Saturday, September 24, 2011

Complacency and global population growth

An editorial in the Irish Times today (Saturday 24th Sept 2011) notes that, this month, a birth somewhere in the world was responsible for “…tipping the global population over the seven billion mark. Up from a paltry billion in 1804, a mere two billion in 1927, and five billion in 1987”. The piece then goes on to remark, in effect, that Robert Malthus was wrong. This Anglican clergyman postulated that, as population growth is exponential and food production increases only according to an arithmetic progression, the growth in numbers of humans would eventually outstrip the ability of the planet to feed everyone. The Irish Times’s conclusion is based on the assertion that “The world population may have quadrupled in the 20th century, but the calories available per person went up, not down”.

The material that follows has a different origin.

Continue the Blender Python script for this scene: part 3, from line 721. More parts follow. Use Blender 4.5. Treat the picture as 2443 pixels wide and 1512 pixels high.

There’s a lot that is wrong with this analysis. Claiming only that the number of people has quadrupled in the 20th century is to totally ignore, or be ignorant of the fact, that growth even as described in the article is indeed exponential. Therefore Malthus got that part of his calculation right. As for the rest, his failure to foresee certain advances in science, agriculture and food technology may only mean that he got his timing wrong, not that the basic thesis was incorrect. The world is after all, as it was in his day, a finite entity.

Something else that Malthus could not have foreseen is the development and growth of birth control. In the Western world this has achieved such as state of acceptance and practice that population rise due to live births hardly exists at all. One interesting exception is here in Ireland. However, we can afford the highest birthrate in the EU because our population density is way below the average. In the USA, growth is almost entirely due to immigration, much of it illegal. China has taken drastic steps to control its population, such as attempting to limit families to a single child and making abortion a government promoted means of supplementing other forms of birth control.

So the population growth that is taking place is in underdeveloped regions – the very areas that can least accommodate it. For this reason, as also noted, life expectancy is low. Most importantly, for the memory of Malthus, this is all too often due to famine or the effects of malnutrition, which is obviously much the same thing.

It does not become us to be too complacent about population growth.